Continuing a theme that was explored a few days ago, in part one of this two part series on the realities of supporting president Trump, this article will explore the final three. First some context is in order. These articles are meant to explore a drain of enthusiasm that I have noticed among some Trump supporters. Of course, any decline in energy among in a segment of voters makes them more likely to abstain from voting for their previous choice in the next round. With the presidency on the line, any falling away in the president’s support will endanger his 2020 bid. Because of this, it is only prudent to examine the causes of this waning enthusiasm. This article expresses my personal frustrations with the president as well as those that are often expressed in conversation with other conservatives. As a disclaimer before the analysis begins, barring any unforeseen developments, I will vote for Trump in 2020 though the enthusiasm to do so has decreased.

4. Trump is the face of conservatism

                Whether we like it or not, the president has taken the reigns of the Republican Party and the conservative movement at large. He is the face of it and its undisputed leader. This can be shown in a few ways. For one thing, he takes the brunt of the acid from the media and the leftists. Being opposed to Donald Trump is shorthand in the media and even in everyday conversation for opposing conservatism. Rarely when discussing politics with an average person will they say something about the ideology of conservatism as opposed to focusing on its personification. Another mental exercise to show his dominance in the GOP, imagine for a moment that Trump resigns tomorrow and leaves politics for good. Who then will replace him? Obviously Mike Pence would become the president but who would become the authority figure of the party? That is not quite as clear cut. VP Pence is a great man but he lacks the force of personality and charisma of the president. Due to this, him becoming the flag bearer of conservatism is not guaranteed. Other figures would come out of the woodwork just as they did in 2016 to vie for the position of leader of the right. Donald Trump monopolizes the party like Reagan or Goldwater did in their days and without him, there is no clear leader of the movement or the party.

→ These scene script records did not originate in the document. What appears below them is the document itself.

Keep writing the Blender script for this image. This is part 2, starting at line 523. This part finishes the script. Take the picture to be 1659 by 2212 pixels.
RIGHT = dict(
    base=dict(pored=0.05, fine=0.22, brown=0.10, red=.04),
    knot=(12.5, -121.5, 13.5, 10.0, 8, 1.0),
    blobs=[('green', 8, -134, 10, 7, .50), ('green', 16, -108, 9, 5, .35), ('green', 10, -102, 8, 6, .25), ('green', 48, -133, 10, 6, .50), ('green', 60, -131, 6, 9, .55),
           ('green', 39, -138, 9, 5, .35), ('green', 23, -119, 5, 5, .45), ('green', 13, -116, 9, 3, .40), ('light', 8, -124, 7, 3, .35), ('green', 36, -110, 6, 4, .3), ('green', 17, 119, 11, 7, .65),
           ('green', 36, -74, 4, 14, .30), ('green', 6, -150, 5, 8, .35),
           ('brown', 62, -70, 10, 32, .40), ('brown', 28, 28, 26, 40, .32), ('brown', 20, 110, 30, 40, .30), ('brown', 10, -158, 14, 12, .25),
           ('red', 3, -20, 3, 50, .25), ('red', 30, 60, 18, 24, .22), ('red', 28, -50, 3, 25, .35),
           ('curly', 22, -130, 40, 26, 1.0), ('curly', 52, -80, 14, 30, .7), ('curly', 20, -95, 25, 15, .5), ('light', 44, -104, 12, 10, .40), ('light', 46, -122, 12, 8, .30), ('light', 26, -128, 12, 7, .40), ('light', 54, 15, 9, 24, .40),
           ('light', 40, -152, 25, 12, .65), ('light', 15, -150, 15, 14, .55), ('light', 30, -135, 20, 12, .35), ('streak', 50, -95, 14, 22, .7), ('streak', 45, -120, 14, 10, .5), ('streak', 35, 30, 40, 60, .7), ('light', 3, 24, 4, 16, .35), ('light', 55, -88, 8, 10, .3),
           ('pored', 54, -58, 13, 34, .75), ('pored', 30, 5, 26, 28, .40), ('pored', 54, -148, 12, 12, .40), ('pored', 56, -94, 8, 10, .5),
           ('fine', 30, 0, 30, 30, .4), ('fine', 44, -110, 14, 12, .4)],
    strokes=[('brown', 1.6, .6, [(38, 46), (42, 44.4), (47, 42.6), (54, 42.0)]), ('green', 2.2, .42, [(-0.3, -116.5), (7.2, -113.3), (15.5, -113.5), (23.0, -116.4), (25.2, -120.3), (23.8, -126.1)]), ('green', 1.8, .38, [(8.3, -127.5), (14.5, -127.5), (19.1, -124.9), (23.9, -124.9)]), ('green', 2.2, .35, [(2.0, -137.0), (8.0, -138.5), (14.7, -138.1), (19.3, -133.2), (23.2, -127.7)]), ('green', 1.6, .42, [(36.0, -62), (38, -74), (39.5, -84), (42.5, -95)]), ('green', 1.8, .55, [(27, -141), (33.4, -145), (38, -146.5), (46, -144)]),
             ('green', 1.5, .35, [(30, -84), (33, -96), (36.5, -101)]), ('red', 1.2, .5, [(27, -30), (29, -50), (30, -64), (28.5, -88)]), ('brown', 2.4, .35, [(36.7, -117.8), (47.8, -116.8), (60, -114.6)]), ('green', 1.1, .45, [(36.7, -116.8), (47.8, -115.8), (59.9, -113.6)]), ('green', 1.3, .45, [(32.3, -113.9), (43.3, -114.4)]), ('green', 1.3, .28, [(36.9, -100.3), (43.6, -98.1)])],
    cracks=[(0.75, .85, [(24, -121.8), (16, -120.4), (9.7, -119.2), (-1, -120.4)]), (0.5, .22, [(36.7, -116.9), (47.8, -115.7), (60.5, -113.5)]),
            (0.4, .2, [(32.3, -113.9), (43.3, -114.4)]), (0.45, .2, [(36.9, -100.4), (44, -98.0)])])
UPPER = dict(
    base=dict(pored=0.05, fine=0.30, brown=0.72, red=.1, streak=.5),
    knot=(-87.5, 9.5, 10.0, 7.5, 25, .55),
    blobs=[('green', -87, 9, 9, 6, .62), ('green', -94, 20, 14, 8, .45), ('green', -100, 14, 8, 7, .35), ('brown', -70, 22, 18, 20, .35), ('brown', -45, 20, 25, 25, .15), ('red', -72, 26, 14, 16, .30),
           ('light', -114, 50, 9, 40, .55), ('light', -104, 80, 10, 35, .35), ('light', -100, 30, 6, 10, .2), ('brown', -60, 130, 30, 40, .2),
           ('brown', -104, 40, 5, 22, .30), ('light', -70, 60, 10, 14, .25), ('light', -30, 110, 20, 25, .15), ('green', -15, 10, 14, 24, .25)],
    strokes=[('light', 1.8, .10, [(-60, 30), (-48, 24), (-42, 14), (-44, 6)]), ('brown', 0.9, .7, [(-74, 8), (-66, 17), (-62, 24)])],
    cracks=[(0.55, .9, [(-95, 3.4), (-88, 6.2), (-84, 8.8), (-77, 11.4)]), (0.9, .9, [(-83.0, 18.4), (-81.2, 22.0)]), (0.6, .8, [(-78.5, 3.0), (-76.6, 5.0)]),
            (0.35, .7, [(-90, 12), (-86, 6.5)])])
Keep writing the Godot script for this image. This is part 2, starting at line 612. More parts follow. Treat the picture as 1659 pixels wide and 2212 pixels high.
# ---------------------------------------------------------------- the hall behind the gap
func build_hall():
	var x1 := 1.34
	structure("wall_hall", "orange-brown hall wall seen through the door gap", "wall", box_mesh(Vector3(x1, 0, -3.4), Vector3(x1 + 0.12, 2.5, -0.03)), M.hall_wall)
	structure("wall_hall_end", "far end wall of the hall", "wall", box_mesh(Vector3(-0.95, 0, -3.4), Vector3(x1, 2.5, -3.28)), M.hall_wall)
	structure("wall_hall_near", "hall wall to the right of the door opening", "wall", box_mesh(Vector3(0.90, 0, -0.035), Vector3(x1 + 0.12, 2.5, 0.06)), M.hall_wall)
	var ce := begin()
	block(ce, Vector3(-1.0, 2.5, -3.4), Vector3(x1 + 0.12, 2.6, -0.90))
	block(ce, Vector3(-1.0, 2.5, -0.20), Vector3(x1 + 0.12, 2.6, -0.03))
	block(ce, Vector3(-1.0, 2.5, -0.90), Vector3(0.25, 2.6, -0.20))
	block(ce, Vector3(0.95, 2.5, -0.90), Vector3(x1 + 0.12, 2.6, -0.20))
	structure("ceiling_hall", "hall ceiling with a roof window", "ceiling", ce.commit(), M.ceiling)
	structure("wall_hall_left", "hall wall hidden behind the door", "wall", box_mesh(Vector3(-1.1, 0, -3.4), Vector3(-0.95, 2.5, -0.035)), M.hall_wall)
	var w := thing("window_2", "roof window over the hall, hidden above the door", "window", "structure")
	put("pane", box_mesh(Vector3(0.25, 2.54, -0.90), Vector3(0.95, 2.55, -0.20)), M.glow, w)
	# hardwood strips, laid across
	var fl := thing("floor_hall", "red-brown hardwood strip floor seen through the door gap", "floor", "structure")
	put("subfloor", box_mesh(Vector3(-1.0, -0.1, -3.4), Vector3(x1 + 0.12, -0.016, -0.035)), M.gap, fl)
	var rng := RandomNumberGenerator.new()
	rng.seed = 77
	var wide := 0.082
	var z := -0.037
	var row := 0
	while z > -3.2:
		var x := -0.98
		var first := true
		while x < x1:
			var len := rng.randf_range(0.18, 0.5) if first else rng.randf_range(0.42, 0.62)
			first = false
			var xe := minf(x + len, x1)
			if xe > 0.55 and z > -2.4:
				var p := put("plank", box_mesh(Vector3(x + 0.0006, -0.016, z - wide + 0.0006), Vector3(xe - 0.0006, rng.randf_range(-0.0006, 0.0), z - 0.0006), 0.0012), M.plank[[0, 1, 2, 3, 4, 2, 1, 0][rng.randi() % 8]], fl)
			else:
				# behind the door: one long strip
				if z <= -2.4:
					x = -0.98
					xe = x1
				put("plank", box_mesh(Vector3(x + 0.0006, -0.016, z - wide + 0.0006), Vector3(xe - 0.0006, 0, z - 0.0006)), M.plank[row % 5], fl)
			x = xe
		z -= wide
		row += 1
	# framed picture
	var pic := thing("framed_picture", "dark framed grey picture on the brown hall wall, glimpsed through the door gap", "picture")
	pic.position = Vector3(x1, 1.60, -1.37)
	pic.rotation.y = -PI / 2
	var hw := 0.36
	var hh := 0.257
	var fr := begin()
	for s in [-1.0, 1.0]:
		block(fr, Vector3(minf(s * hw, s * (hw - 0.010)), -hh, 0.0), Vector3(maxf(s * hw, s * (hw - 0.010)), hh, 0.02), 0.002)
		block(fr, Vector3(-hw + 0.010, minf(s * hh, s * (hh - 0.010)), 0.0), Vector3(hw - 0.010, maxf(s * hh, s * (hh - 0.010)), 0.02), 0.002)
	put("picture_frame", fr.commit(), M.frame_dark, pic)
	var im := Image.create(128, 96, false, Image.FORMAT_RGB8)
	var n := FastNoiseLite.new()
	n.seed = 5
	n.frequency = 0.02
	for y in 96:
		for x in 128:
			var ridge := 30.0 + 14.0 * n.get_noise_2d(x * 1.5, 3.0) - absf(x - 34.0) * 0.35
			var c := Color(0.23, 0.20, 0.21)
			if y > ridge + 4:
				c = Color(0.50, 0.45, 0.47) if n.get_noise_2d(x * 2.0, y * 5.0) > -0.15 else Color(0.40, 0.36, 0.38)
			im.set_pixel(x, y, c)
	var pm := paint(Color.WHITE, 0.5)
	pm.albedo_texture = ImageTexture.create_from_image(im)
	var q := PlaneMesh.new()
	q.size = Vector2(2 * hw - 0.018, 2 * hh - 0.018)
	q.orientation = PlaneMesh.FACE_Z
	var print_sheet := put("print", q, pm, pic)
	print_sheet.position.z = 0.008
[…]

5. The GOP cannot split in the general election

                Some Republicans are interested in primarying Trump. Perhaps this can be chalked up to his coarseness, his assorted small scandals or his agenda items left unfulfilled. The reasons some right wingers seek to unseat the president are entirely immaterial. Whatever they are, doing so would be sinking any chance the conservatives have of holding the White House in 2020. Bill Weld who was last seen running as Gary Johnson’s VP in 2016, is currently seeking the Republican Party nomination. It is unlikely that the disconnected New England republican could pose a serious threat to Trump but the possibility remains of him becoming a spoiler. Since only a few years ago he ran as a libertarian, what rules out him running in the generals in 2020 when the GOP denies him the ticket? If he garnered enough disaffected but short-sighted conservatives there would be a rerun of the 1912 election where Theodore Roosevelt running as an independent ruined William Howard Taft’s re-election bid. The lesson of the day is that whether or not we love Taft (read as Trump in contemporary politics), he can’t be passed up in favor of the independent Roosevelt (read as Weld or any other libertarian/ conservative willing to run in 2020) or we will get Wilson instead (read as whatever socialist the democrats want).

6. Re-election will be just as hard as 2016

                The left has made it abundantly clear that they utterly despise the president. Few people expected Trump to win a few years ago and the campaign was so hard fought then. Those few years since then loom large in Washington and the President has not done much to warm the left’s opinion of him. If anything, the democrats’ collective opinion of him has chilled over time. With the birth of groups like the women’s march, the resistance, the spread of militant ANTIFA thuggery and the like the left’s opposition to him has crystalized. One can expect widespread leftist grass roots activity in this election cycle. No one can be certain until the primaries begin and vote tallies can be measured if the Trump coalition is still functioning at 2016 levels. For the reasons outlined in part one of this article detailing negative aspects of his administration and him as a candidate, it may not be. If considerable chunks of said coalition are gone in 2020, then the election is lost. But either way, the conservatives have their work cut out for them this time around.

                In part one of this series, the negative aspects of the president were analyzed, in this last part of the series, the realities of the political climate in regards to him were. What this all boils down to is that Trump is not perfect. He is not an intellectual and that irks no shortage of people. He has not accomplished all that he said he would and because he is under siege from the left to the extent that he is, getting a whole lot more done looks improbable. All those things are true but at the same time, the political reality that he is the face of conservatism, that splitting the right wing vote would make everyone but the leftists lose and that the re-election will already be an uphill battle, abandoning Trump is not in the cards. Everyone has qualms with the president but if Republicans would like to keep a socialist radical out of the White House those must be set aside. This is not abandoning principles, it is accepting reality. It is not reality as we wish it were, it is reality as it is.